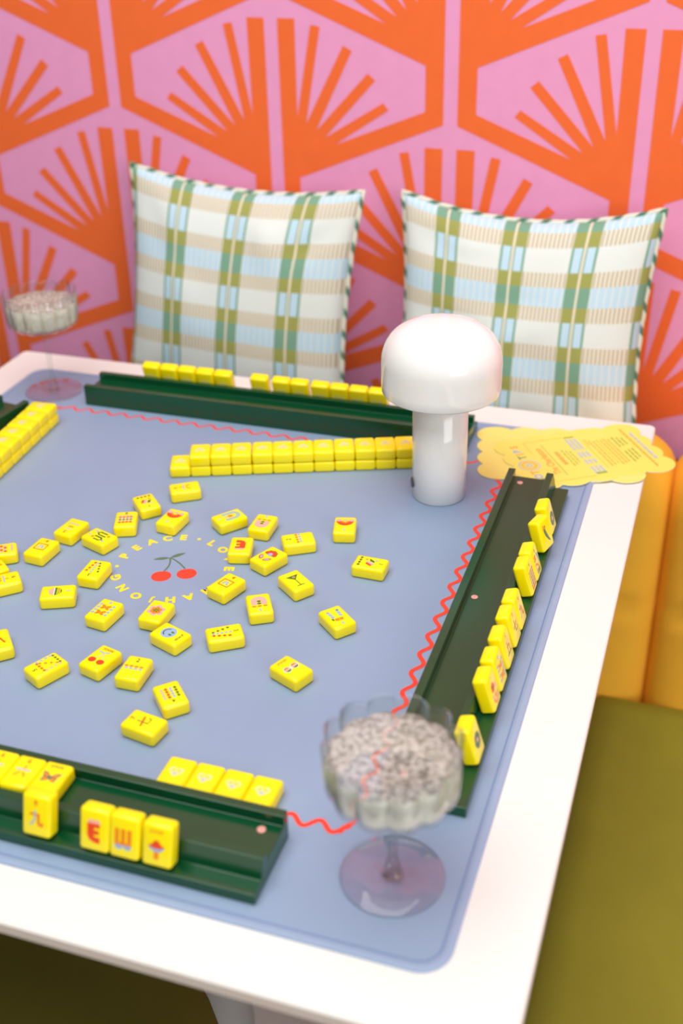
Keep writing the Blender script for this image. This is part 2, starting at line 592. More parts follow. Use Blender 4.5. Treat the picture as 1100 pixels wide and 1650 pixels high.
# ------------------------------------------------------------------ tiles
TW, TL, TT = 0.0222, 0.0318, 0.0126
tile_me = frombm(box_bm(-TW / 2, TW / 2, -TL / 2, TL / 2, 0, TT, 0.0030, 4), 'mahjong_tile')
tile_me.materials.append(TILE)
for p_ in tile_me.polygons:
    p_.use_smooth = True

def d_joker(a, col):
    return a.text('JOKER', 0, 10.4, 2.9, col, 0.012, 0, 1.2)
def d_box4(a):
    a.text('4', 0, 10.3, 4.2, 'red', 0.02)
    a.stroke([(-5.4, -5), (5.4, -5), (5.4, 4.6), (-5.4, 4.6), (-5.4, -5)], 0.9, 'red')
    a.stroke([(-2.6, -3), (-0.8, 2.6)], 1.9, 'blue'); a.stroke([(1.2, 2.6), (1.4, -1.4), (3.6, -2.6)], 1.9, 'blue')
def d_three(a):
    a.text('3', 0, 10, 4.4, 'red', 0.01)
    a.rect(-3.8, 3.6, 3.8, 5.2, 'grey'); a.rect(-3, -0.9, 3, 0.9, 'orange'); a.rect(-6, -6.2, 6, -4.4, 'pink')
def d_pinkgrid(a):
    for i in range(4):
        for j in range(4):
            a.dia(-5 + 3.3 * i, -5 + 3.6 * j, 2.0, 'pink' if (i + j) % 2 else 'red')
    a.rect(-6, -12.2, 6, -10.2, 'pink')
def d_melon(a):
    a.rect(-0.6, 7.6, 0.6, 12, 'blue')
    a.seg(0, -2, 6, -6, -1.4, 'pink'); a.seg(0, -2, 6, -1.4, -0.5, 'white'); a.seg(0, -2, 6, -0.5, 1.4, 'green')
    for i in range(3):
        a.seg(0, -2, 6, 1.9 + 0.9 * i, 2.3 + 0.9 * i, 'dgreen')
    a.seg(0, -2, 6, 4.7, 6, 'green')
def d_six(a, c1='orange'):
    a.text('6', 0, 10.2, 4.2, 'red', 0.012)
    a.stroke([(0.6, 5.4), (-0.2, 2.2)], 1.3, c1); a.stroke([(-1.2, -1), (-4.6, -5.4)], 1.3, c1); a.stroke([(1.0, -1), (4, -5.2)], 1.3, c1)
    a.up().rect(-5.8, 0.2, 5.8, 1.9, 'grey')
def d_seven(a):
    a.text('7', 0, 10.2, 4.2, 'red', 0.012)
    a.stroke([(-5.4, -0.6), (5.2, 2.2)], 1.5, 'red')
    a.up().stroke([(-0.8, 5.6), (-0.8, -4.2), (4.6, -4.2), (4.9, -1.6)], 0.9, 'dgreen')
def d_nine(a):
    a.text('9', 0, 10, 4.4, 'red', 0.014)
    a.stroke([(-4.6, 1.6), (2.0, 1.6), (2.4, -6), (4.6, -6.4), (5, -4)], 1.5, 'red')
    a.up().stroke([(-0.4, 4.8), (-0.6, -1.5), (-1.8, -4.5), (-4.4, -6.6)], 1.6, 'grey')
def d_five(a):
    a.text('5', 0, 10.2, 4.2, 'red', 0.012)
    a.rect(-4.4, 4.6, 4.4, 6, 'pink'); a.stroke([(-0.6, 4.6), (-2.6, -4.6)], 1.3, 'dgreen')
    a.stroke([(-3.4, 1.2), (3.4, 1.2), (2.8, -4.6)], 1.4, 'red'); a.rect(-5.8, -6, 5.8, -4.9, 'dgreen')
def d_squiggle(a):
    a.text('4', -3, 10.4, 3.6, 'blue', 0.03)
    a.stroke([(-6, 2), (-6, -5), (-4, -7), (-1.6, -5), (-1.6, 4)], 1.8, 'green')
    a.stroke([(1.6, -7), (1.6, 2.6), (4, 5), (6, 2.6), (6, -6)], 1.8, 'green')
    for x, y, c in ((-4, 5, 'orange'), (4, -9, 'orange'), (5, 8, 'blue'), (-5, -9.5, 'blue')):
        a.disc(x, y, 1.5, c)
def d_grid8(a):
    a.text('8', 0, 10.8, 3.8, 'dgreen', 0.012)
    for i, c in enumerate(('pink', 'red', 'blue', 'green', 'pink', 'red')):
        a.dstrip(-5.4, 6 - 2.5 * i, 5.4, 6 - 2.5 * i, 4, 1.9, c)
def d_bird(a):
    a.text('1', 0, 10.4, 3.8, 'dgreen', 0.01)
    a.poly([(-6, -2), (-3, 3.4), (0, 3.8), (-2, -1)], 'green')
    a.poly([(-1.8, -2.4), (0.8, 3.4), (3.4, 4.6), (4, 0), (1, -3)], 'blue'); a.poly([(-5.6, 4.6), (-2, 3.6), (-4, 7)], 'blue')
    a.up().poly([(0.4, -3.2), (3, -4), (6, 1.4), (4.2, 2.6)], 'red'); a.poly([(-1.5, -4.4), (0.6, -3.4), (4, 2.6), (2, 3.2), (-1.4, -1)], 'pink')
    a.dstrip(-6, -10, 6, -10, 4, 1.9, 'green'); a.dia(-4.2, -4.4, 1.3, 'orange')
def d_rainbow(a):
    a.text('2', 0, 9.6, 4, 'blue', 0.03)
    a.ring(0, -7, 4.4, 8.6, 'red', 0, 180, 18); a.ring(0, -7, 2.2, 4.4, 'orange', 0, 180, 14)
    a.up().disc(-6.4, -8, 2.5, 'pink'); a.disc(6.4, -8, 2.5, 'pink'); a.disc(0, -8.4, 2.6, 'pink', 1.5)
def d_archgrey(a):
    a.text('2', 0, 11, 3.6, 'grey', 0.03)
    a.ring(0, -4.5, 3, 7.4, 'sageg', 180, 360, 16); a.rect(-7.4, -4.5, -3, 6, 'sageg'); a.rect(3, -4.5, 7.4, 6, 'sageg')
    a.disc(0, -1.2, 2.1, 'orange', 2.7); a.disc(0, 3.4, 1.5, 'pink')
def d_archpink(a):
    a.text('5', 0, 10.4, 4, 'blue', 0.03)
    a.ring(0, -3.5, 1.6, 7, 'pink', 180, 360, 16); a.rect(-7, -3.5, -1.6, 2.2, 'pink'); a.rect(1.6, -3.5, 7, 2.2, 'pink')
    a.disc(0, 0.4, 1.9, 'green', 1.5); a.disc(0, -3, 1.9, 'green', 1.5)
    for x in (-5, 0, 5):
        a.disc(x, 4.4, 2.0, 'orange', 1.2)
def d_E(a):
    a.poly([(-4.8, 5.4), (4.8, 5.4), (4.8, 2.4), (0.6, 2.4), (0.6, 0.6), (4.2, 0.6), (4.2, -2.6), (0.6, -2.6), (0.6, -4.4), (4.8, -4.4), (4.8, -8.8), (1, -8.8), (-3, -7), (-4.8, -3.6)], 'red')
    a.poly([(-4.6, 5.6), (4.8, 5.6), (4.8, 8.2), (-2.6, 8.2), (-4.2, 7.2)], 'pink')
def d_W(a):
    for i in range(3):
        a.rect(-6.6 + 4.6 * i, -4.4, -3.4 + 4.6 * i, 6.6, 'orange')
    a.rect(-6.6, -5.8, 5.8, -3.4, 'orange')
    a.up().ring(-3.6, -5.4, 0.01, 3.2, 'blue', 180, 360, 12); a.ring(2.8, -5.4, 0.01, 3.2, 'blue', 180, 360, 12)
def d_flowerleaf(a):
    for i in range(5):
        t = radians(90 + (i - 2) * 42)
        a.disc(4.3 * cos(t), 3 + 4.3 * sin(t), 2.6, 'green')
    a.up()
    for i in range(5):
        t = radians(90 + (i - 2) * 42)
        a.disc(3.5 * cos(t), 3 + 3.5 * sin(t), 2.5, 'red')
    a.disc(0, 3.4, 3.4, 'red'); a.disc(-4.4, -5.4, 2.2, 'red', 4, 35); a.disc(3.6, -5.8, 2, 'red', 4.2, -40)
    a.up().disc(0, 2.2, 2.3, 'blue', 2.9); a.disc(-4.2, -5.2, 1.3, 'blue', 2.8, 35); a.disc(3.6, -5.8, 1.2, 'blue', 3, -40)
def d_dia3(a):
    a.text('3', 0, 10, 4.2, 'dgreen', 0.0)
    a.dstrip(-1.8, -9.6, -6, 3.6, 4, 1.7, 'green'); a.dstrip(0.4, -9.6, 0.6, 5, 5, 1.7, 'blue'); a.dstrip(3, -9.6, 5.6, 3.8, 4, 1.8, 'red')
def d_dia2(a):
    a.text('2', 0, 9.6, 4.6, 'dgreen', 0.0)
    a.dstrip(-6.6, 1.2, 6.6, 1.2, 4, 2.0, 'orange'); a.dstrip(-5.8, -1.6, 6.8, -1.6, 4, 2.0, 'blue')
def d_dia4(a):
    a.text('4', 0, 9.4, 4.0, 'dgreen', 0.005)
    for i, c in enumerate(('green', 'blue', 'red', 'pink')):
        a.dstrip(-5.7 + 3.8 * i, 4.2, -5.7 + 3.8 * i, -6.4, 4, 1.9, c)
def d_dia5(a):
    a.text('5', 0, 10.4, 4.2, 'dgreen', 0.01)
    a.dstrip(-6, 5, 5.4, 5, 4, 1.7, 'red'); a.dstrip(-5, -11, 6, -11, 4, 1.7, 'green')
    a.dstrip(7, 4, 7, -9, 4, 1.7, 'blue'); a.dstrip(-7, 3, -7, -10, 4, 1.7, 'pink'); a.dstrip(4.6, 2.6, -4.6, -8.4, 4, 1.6, 'orange')
def d_dots8(a):
    a.text('8', 0, 10.6, 4, 'blue', 0.03)
    for i in range(4):
        a.disc(-6.6, 6 - 4.4 * i, 1.6, 'blue'); a.disc(6.6, 6 - 4.4 * i, 1.6, 'blue')
    for y in (2.8, -5.6):
        for sx in (-1, 1):
            a.disc(sx * 2.4, y + 1.4, 2.7, 'orange', 1.5, sx * 35); a.disc(sx * 2.2, y - 1.2, 2.4, 'orange', 1.4, -sx * 30)
def d_martini(a):
    a.poly([(-6.4, 7.4), (6.4, 7.4), (5.6, 6.6), (0.45, 0.6), (0.45, -8.8), (4, -9.2), (4, -10), (-4, -10), (-4, -9.2), (-0.45, -8.8), (-0.45, 0.6), (-5.6, 6.6)], 'green')
    a.up().disc(0.6, 4.6, 1.4, 'pink'); a.up().disc(0.6, 4.6, 0.8, 'red')
def d_blossom(a):
    for i in range(6):
        t = radians(60 * i + 30)
        a.disc(5.4 * cos(t), 5.4 * sin(t), 3.0, 'pink')
    a.up()
    for i in range(6):
        t = radians(60 * i + 30)
        a.disc(3.6 * cos(t), 3.6 * sin(t), 1.9, 'orange')
    a.up()
    for i in range(6):
        t = radians(60 * i)
        a.disc(1.9 * cos(t), 1.9 * sin(t), 1.5, 'green', 0.6, 60 * i)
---
## THE EXERCISE:
Give again, exactly, the lines from the start of the data through the one holding "p_.use_smooth = True"; omit the pictures.

## THE RESULT:
Keep writing the Blender script for this image. This is part 2, starting at line 592. More parts follow. Use Blender 4.5. Treat the picture as 1100 pixels wide and 1650 pixels high.
# ------------------------------------------------------------------ tiles
TW, TL, TT = 0.0222, 0.0318, 0.0126
tile_me = frombm(box_bm(-TW / 2, TW / 2, -TL / 2, TL / 2, 0, TT, 0.0030, 4), 'mahjong_tile')
tile_me.materials.append(TILE)
for p_ in tile_me.polygons:
    p_.use_smooth = True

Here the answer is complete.